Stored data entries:
■ ■ ■ ■
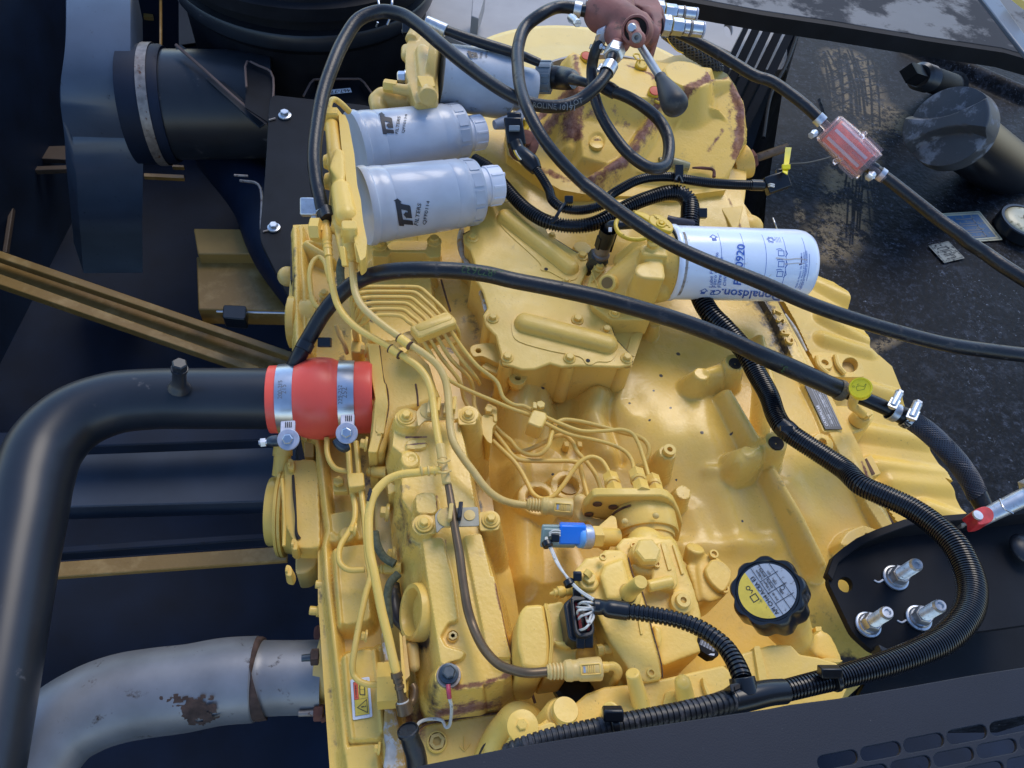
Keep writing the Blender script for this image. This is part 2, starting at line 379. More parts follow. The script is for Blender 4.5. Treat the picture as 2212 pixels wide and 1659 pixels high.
 # materials
M={}
def nodes(m):return m.node_tree.nodes,m.node_tree.links
def mat(name,col,rough=0.5,metal=0.0,bump=0.0,bscale=400.0,var=0.12,vscale=18.0,spec=0.5,dirt=None,dirt_amt=0.0,dscale=60.0,coat=0.0,trans=0.0,alpha=1.0,sub=0.0,emit=None,ior=1.45):
 m=bpy.data.materials.new(name);m.use_nodes=True;n,l=nodes(m);b=n['Principled BSDF']
 g=n.new('ShaderNodeNewGeometry')
 nz=n.new('ShaderNodeTexNoise');nz.inputs['Scale'].default_value=vscale;nz.inputs['Detail'].default_value=6;l.new(g.outputs['Position'],nz.inputs['Vector'])
 mr=n.new('ShaderNodeMapRange');mr.inputs[1].default_value=0.3;mr.inputs[2].default_value=0.7;mr.inputs[3].default_value=1-var;mr.inputs[4].default_value=1+var;l.new(nz.outputs[0],mr.inputs[0])
 mx=n.new('ShaderNodeVectorMath');mx.operation='SCALE';mx.inputs[0].default_value=col;l.new(mr.outputs[0],mx.inputs['Scale']);cout=mx.outputs[0]
 rsock=None
 if dirt is not None:
  n2=n.new('ShaderNodeTexNoise');n2.inputs['Scale'].default_value=dscale;n2.inputs['Detail'].default_value=10;n2.inputs['Roughness'].default_value=0.68;l.new(g.outputs['Position'],n2.inputs['Vector'])
  n3=n.new('ShaderNodeMapRange');th=0.68-0.3*dirt_amt;n3.inputs[1].default_value=th;n3.inputs[2].default_value=th+0.08;l.new(n2.outputs[0],n3.inputs[0])
  mm=n.new('ShaderNodeMix');mm.data_type='RGBA';l.new(n3.outputs[0],mm.inputs[0]);l.new(cout,mm.inputs[6]);mm.inputs[7].default_value=(*dirt,1);cout=mm.outputs[2]
  rr=n.new('ShaderNodeMapRange');rr.inputs[3].default_value=rough;rr.inputs[4].default_value=0.85;l.new(n3.outputs[0],rr.inputs[0]);rsock=rr.outputs[0]
 l.new(cout,b.inputs['Base Color']);b.inputs['Roughness'].default_value=rough
 if rsock:l.new(rsock,b.inputs['Roughness'])
 b.inputs['Metallic'].default_value=metal;b.inputs['Specular IOR Level'].default_value=spec;b.inputs['IOR'].default_value=ior
 b.inputs['Coat Weight'].default_value=coat;b.inputs['Coat Roughness'].default_value=0.15;b.inputs['Transmission Weight'].default_value=trans;b.inputs['Alpha'].default_value=alpha
 if sub:b.inputs['Subsurface Weight'].default_value=sub;b.inputs['Subsurface Radius'].default_value=(.01,.01,.01)
 if bump:
  nb=n.new('ShaderNodeTexNoise');nb.inputs['Scale'].default_value=bscale;nb.inputs['Detail'].default_value=3;l.new(g.outputs['Position'],nb.inputs['Vector'])
  bp=n.new('ShaderNodeBump');bp.inputs['Strength'].default_value=bump;bp.inputs['Distance'].default_value=0.001;l.new(nb.outputs[0],bp.inputs['Height']);l.new(bp.outputs[0],b.inputs['Normal'])
 M[name]=m;return m
YEL=(0.78,0.50,0.105)
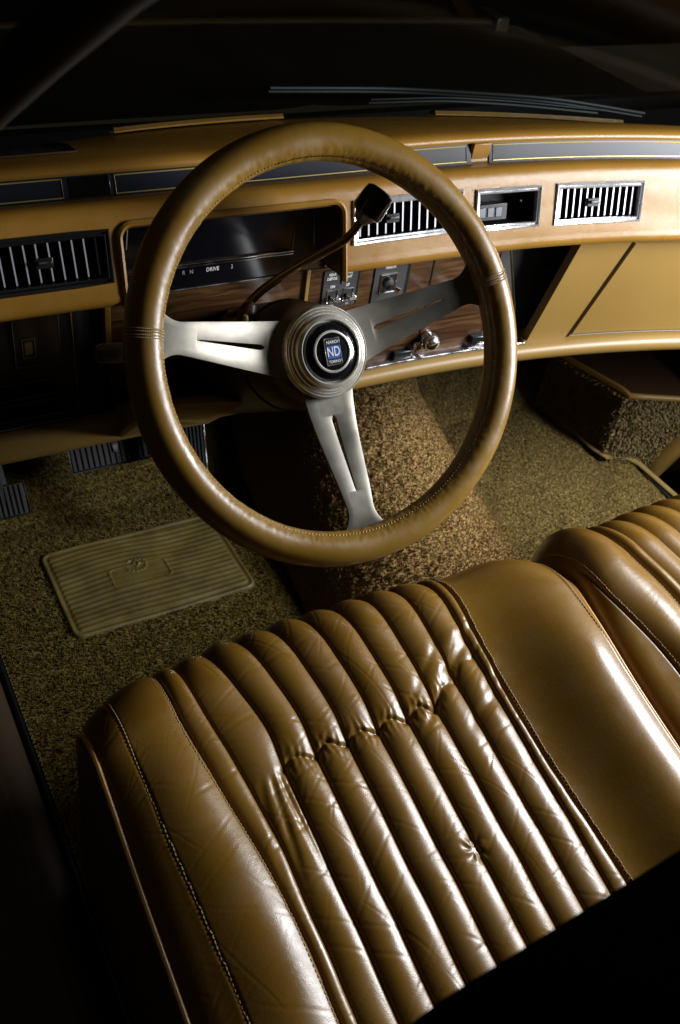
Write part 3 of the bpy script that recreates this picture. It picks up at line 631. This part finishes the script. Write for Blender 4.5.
# speaker grille and defroster outlets on top of the dash
def tp(x, t, dz=0):
    y0 = .243 + float(yoff(x)); y1_ = .352 - .42 * (x - .08) ** 2; return (x, y0 + (max(y1_, y0 + .03) - y0) * t, .095 - .020 * t ** 1.4 + dz)
mb = MB(); A = np.array([[tp(x, t, .0015) for t in (.10, .80)] for x in np.linspace(-.42, -.160, 14)]); mb.grid(A); mb.build('speaker_grille', 'matte', D, smooth=False)
mb = MB(); mb.tube([tp(x, .09, .0015) for x in np.linspace(-.42, -.158, 14)] + [tp(-.157, .45, .0015), tp(-.165, .82, .0015)], .0013, 6); mb.build('grille_edge', 'brown', D)
for (x0, x1) in ((-.095, .105), (.300, .545)):
    mb = MB(); q = np.linspace(x0, x1, 16); A = np.array([[tp(x, .90, .002), tp(x, .93, .007), tp(x, 1.04, .007), tp(x, 1.08, .0)] for x in q]); mb.grid(A); mb.build('defroster_outlet', 'pad', D)
# ================================================================== STEERING WHEEL
T = 0.58814784; AL = .2322
WX = np.array((1., 0, 0)); WY = np.array((0, math.sin(T), math.cos(T))); WN = np.array((0, -math.cos(T), math.sin(T)))
W = thing('steering_wheel', 'three spoke steering wheel with stitched tan leather rim and polished metal spokes', 'steering wheel', (0, 0, 0))
def wp(x, y, n=0): return WX * x + WY * y + WN * n
RW, rw = .182, .0165
nt_, np_ = 720, 64; th = np.linspace(0, 2 * math.pi, nt_ + 1)[:, None]; ph = np.linspace(0, 2 * math.pi, np_ + 1)[None, :]
rad = rw * (1 + .0 * th * ph)
seamang = R(118)                                   # angle of the lacing seam round the tube (0 = outside, 90 = towards driver, 180 = inside)
dphi = np.abs((ph - R(150) + math.pi) % (2 * math.pi) - math.pi)
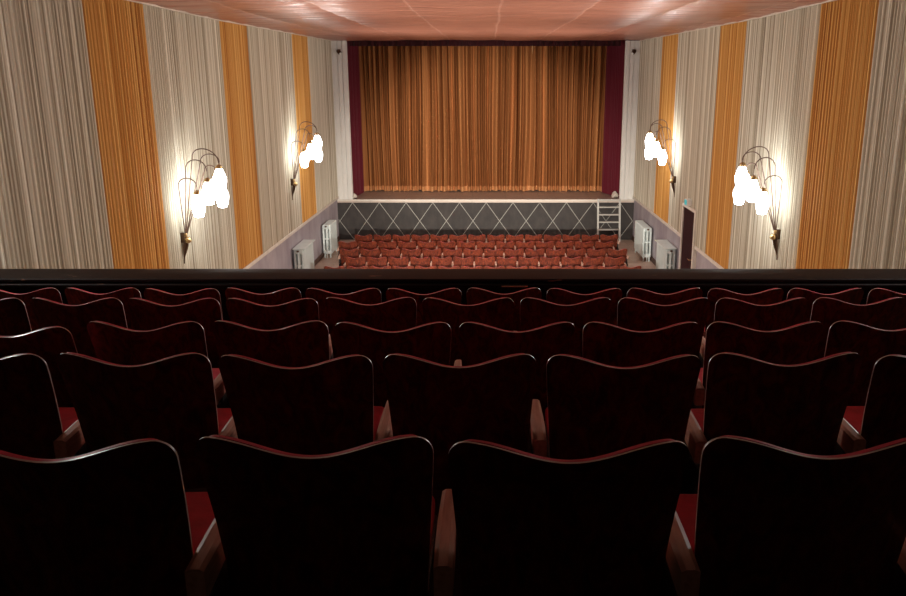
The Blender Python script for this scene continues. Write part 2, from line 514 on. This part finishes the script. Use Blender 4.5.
■ ■ ■ ■
Exercise details: Scan the records above for the string "finishes", then report every line that contains it.

Exercise result:
Write part 3 of the bpy script that recreates this picture. It picks up at line 631. This part finishes the script. Write for Blender 4.5.
The Blender Python script for this scene continues. Write part 2, from line 514 on. This part finishes the script. Use Blender 4.5.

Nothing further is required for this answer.